> Task description
Transcribe the data that follows precisely, omitting nothing.

> Dataset extract
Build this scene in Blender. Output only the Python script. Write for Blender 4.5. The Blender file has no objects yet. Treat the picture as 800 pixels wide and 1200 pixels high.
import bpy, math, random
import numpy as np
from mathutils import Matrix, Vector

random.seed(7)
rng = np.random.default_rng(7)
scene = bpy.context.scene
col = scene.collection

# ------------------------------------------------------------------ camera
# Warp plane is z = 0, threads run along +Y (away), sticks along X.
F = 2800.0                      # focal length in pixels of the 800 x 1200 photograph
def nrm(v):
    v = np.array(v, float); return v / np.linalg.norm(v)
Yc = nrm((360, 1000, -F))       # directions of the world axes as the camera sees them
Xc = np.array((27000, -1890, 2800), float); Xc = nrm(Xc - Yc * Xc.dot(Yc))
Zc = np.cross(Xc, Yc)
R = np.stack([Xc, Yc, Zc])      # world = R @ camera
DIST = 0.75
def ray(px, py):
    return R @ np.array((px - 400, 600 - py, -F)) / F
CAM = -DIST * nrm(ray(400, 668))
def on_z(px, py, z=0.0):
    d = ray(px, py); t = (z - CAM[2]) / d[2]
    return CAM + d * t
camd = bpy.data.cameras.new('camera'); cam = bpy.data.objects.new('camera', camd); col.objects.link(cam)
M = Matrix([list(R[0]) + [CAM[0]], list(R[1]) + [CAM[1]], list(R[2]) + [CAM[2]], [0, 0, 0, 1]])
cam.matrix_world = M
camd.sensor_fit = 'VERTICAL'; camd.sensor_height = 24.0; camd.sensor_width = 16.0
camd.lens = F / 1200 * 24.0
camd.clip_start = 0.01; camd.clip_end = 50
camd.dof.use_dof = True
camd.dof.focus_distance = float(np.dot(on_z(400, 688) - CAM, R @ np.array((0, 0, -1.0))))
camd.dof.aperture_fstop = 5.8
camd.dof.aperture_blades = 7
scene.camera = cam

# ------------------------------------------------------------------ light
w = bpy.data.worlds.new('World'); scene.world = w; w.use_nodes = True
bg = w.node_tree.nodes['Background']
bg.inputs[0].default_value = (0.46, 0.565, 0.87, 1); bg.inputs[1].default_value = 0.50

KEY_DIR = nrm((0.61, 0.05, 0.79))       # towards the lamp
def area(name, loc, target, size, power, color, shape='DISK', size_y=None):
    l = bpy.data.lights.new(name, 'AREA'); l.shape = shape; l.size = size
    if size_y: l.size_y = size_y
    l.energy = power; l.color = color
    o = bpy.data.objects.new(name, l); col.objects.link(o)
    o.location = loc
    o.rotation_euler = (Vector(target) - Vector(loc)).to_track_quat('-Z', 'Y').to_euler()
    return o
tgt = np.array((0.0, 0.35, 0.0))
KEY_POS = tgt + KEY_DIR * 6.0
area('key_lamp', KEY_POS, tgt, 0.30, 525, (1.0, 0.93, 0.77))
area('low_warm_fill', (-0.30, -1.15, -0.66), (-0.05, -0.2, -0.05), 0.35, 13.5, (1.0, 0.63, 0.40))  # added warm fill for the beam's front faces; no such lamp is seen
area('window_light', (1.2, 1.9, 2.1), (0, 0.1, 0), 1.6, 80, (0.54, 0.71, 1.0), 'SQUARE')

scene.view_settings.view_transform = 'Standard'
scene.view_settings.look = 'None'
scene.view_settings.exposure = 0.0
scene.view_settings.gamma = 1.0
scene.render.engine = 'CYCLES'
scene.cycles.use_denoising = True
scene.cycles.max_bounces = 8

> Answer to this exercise
Build this scene in Blender. Output only the Python script. Write for Blender 4.5. The Blender file has no objects yet. Treat the picture as 800 pixels wide and 1200 pixels high.
import bpy, math, random
import numpy as np
from mathutils import Matrix, Vector

random.seed(7)
rng = np.random.default_rng(7)
scene = bpy.context.scene
col = scene.collection

# ------------------------------------------------------------------ camera
# Warp plane is z = 0, threads run along +Y (away), sticks along X.
F = 2800.0                      # focal length in pixels of the 800 x 1200 photograph
def nrm(v):
    v = np.array(v, float); return v / np.linalg.norm(v)
Yc = nrm((360, 1000, -F))       # directions of the world axes as the camera sees them
Xc = np.array((27000, -1890, 2800), float); Xc = nrm(Xc - Yc * Xc.dot(Yc))
Zc = np.cross(Xc, Yc)
R = np.stack([Xc, Yc, Zc])      # world = R @ camera
DIST = 0.75
def ray(px, py):
    return R @ np.array((px - 400, 600 - py, -F)) / F
CAM = -DIST * nrm(ray(400, 668))
def on_z(px, py, z=0.0):
    d = ray(px, py); t = (z - CAM[2]) / d[2]
    return CAM + d * t
camd = bpy.data.cameras.new('camera'); cam = bpy.data.objects.new('camera', camd); col.objects.link(cam)
M = Matrix([list(R[0]) + [CAM[0]], list(R[1]) + [CAM[1]], list(R[2]) + [CAM[2]], [0, 0, 0, 1]])
cam.matrix_world = M
camd.sensor_fit = 'VERTICAL'; camd.sensor_height = 24.0; camd.sensor_width = 16.0
camd.lens = F / 1200 * 24.0
camd.clip_start = 0.01; camd.clip_end = 50
camd.dof.use_dof = True
camd.dof.focus_distance = float(np.dot(on_z(400, 688) - CAM, R @ np.array((0, 0, -1.0))))
camd.dof.aperture_fstop = 5.8
camd.dof.aperture_blades = 7
scene.camera = cam

# ------------------------------------------------------------------ light
w = bpy.data.worlds.new('World'); scene.world = w; w.use_nodes = True
bg = w.node_tree.nodes['Background']
bg.inputs[0].default_value = (0.46, 0.565, 0.87, 1); bg.inputs[1].default_value = 0.50

KEY_DIR = nrm((0.61, 0.05, 0.79))       # towards the lamp
def area(name, loc, target, size, power, color, shape='DISK', size_y=None):
    l = bpy.data.lights.new(name, 'AREA'); l.shape = shape; l.size = size
    if size_y: l.size_y = size_y
    l.energy = power; l.color = color
    o = bpy.data.objects.new(name, l); col.objects.link(o)
    o.location = loc
    o.rotation_euler = (Vector(target) - Vector(loc)).to_track_quat('-Z', 'Y').to_euler()
    return o
tgt = np.array((0.0, 0.35, 0.0))
KEY_POS = tgt + KEY_DIR * 6.0
area('key_lamp', KEY_POS, tgt, 0.30, 525, (1.0, 0.93, 0.77))
area('low_warm_fill', (-0.30, -1.15, -0.66), (-0.05, -0.2, -0.05), 0.35, 13.5, (1.0, 0.63, 0.40))  # added warm fill for the beam's front faces; no such lamp is seen
area('window_light', (1.2, 1.9, 2.1), (0, 0.1, 0), 1.6, 80, (0.54, 0.71, 1.0), 'SQUARE')

scene.view_settings.view_transform = 'Standard'
scene.view_settings.look = 'None'
scene.view_settings.exposure = 0.0
scene.view_settings.gamma = 1.0
scene.render.engine = 'CYCLES'
scene.cycles.use_denoising = True
scene.cycles.max_bounces = 8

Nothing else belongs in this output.